CHICAGO (CBS) -- After cancelling two previous briefings for aldermen, Mayor Rahm Emanuel on Friday will outline his plan for filling the $129 million budget shortfall at the Chicago Public Schools.

Emanuel has not yet explained how he will keep CPS open through the end of the school year without financial help from the state, but the mayor's office said there would be no new taxes, and no cuts to classrooms.

The mayor was expected to hold the first of a series of briefings with aldermen at about 11 a.m. Friday.

According to published reports, the Emanuel administration plans to borrow hundreds of millions of dollars more to keep schools open through the end of the school year, and make a massive teachers' pension payment at the end of June.

CPS has a $129 million budget shortfall, and the state is late in making $467 million in grant payments to the district.

"The state of Illinois is the largest deadbeat in the state of Illinois. They're behind on payments not just to the Chicago Public Schools, they're behind on payments to our universities and institutions of higher learning. A number of them now have been downgraded financially to junk, not because the education isn't good, it's because the state's not paying their bills," the mayor said.

Emanuel is still holding out hope state lawmakers and Gov. Bruce Rauner will come up with a plan to send CPS more money.

Emanuel's borrowing plan would allow the district to make a required contribution of more than $700 million to the Chicago Teachers' Pension Fund, due on June 30, while also keeping schools open through the end of the school year on June 20.

Interest rates on any money borrowed would be especially high, since the city's credit rating is already at junk bond levels.

The mayor said the governor and the state have been sticking it to Chicago's schools.

"You know, it's in the constitution that the state of Illinois is supposed to be the primary funder of education.

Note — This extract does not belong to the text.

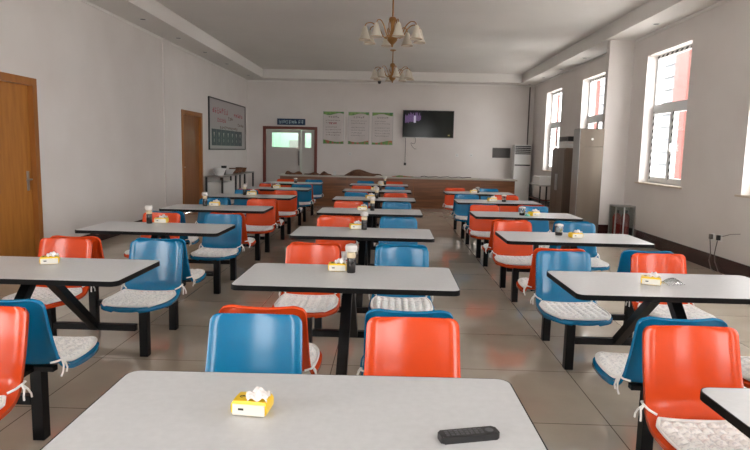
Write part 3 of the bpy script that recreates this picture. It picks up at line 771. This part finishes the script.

I expect them to live up to their responsibility," he said.

The governor's office responded ahead of the mayor's briefings with aldermen by going on the offensive.

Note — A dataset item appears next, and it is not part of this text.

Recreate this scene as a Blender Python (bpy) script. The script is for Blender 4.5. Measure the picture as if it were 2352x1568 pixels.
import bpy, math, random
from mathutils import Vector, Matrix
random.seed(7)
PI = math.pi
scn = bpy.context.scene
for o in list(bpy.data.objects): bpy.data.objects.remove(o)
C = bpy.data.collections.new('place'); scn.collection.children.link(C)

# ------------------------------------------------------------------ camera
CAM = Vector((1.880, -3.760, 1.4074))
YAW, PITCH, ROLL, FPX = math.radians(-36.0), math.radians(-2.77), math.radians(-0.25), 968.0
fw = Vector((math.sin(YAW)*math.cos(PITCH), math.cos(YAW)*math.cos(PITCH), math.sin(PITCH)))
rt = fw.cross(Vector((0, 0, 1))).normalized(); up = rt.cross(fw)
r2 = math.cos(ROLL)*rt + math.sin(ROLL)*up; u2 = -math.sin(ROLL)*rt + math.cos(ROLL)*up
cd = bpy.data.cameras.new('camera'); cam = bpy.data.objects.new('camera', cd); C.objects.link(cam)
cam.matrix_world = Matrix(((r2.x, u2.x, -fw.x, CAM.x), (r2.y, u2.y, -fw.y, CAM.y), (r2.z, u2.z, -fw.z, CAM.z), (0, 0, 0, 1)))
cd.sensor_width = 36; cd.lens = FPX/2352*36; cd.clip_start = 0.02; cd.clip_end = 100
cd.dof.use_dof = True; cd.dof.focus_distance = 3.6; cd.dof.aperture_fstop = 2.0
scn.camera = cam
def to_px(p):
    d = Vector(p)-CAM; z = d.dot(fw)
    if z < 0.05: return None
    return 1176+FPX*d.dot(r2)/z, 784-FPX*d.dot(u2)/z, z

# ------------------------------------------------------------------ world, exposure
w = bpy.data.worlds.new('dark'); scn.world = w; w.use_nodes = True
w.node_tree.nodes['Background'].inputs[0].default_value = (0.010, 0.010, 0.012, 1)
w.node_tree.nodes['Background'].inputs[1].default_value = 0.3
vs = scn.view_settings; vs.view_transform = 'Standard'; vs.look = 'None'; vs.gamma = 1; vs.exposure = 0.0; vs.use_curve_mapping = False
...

"Instead of engaging with leaders and lawmakers to find solutions to this crisis, the mayor continuously chooses to lay blame on others instead of taking responsibility for his own massive failure of governance," spokeswoman Eleni Demertzis said in an email. "While the mayor is pointing fingers at Springfield, he's running a city with crumbling infrastructure, a school system in crisis and violence that affects every neighborhood in Chicago. It's apparent that this mayor of mismanagement is avoiding responsibility as a means to distract from the failures of his own leadership."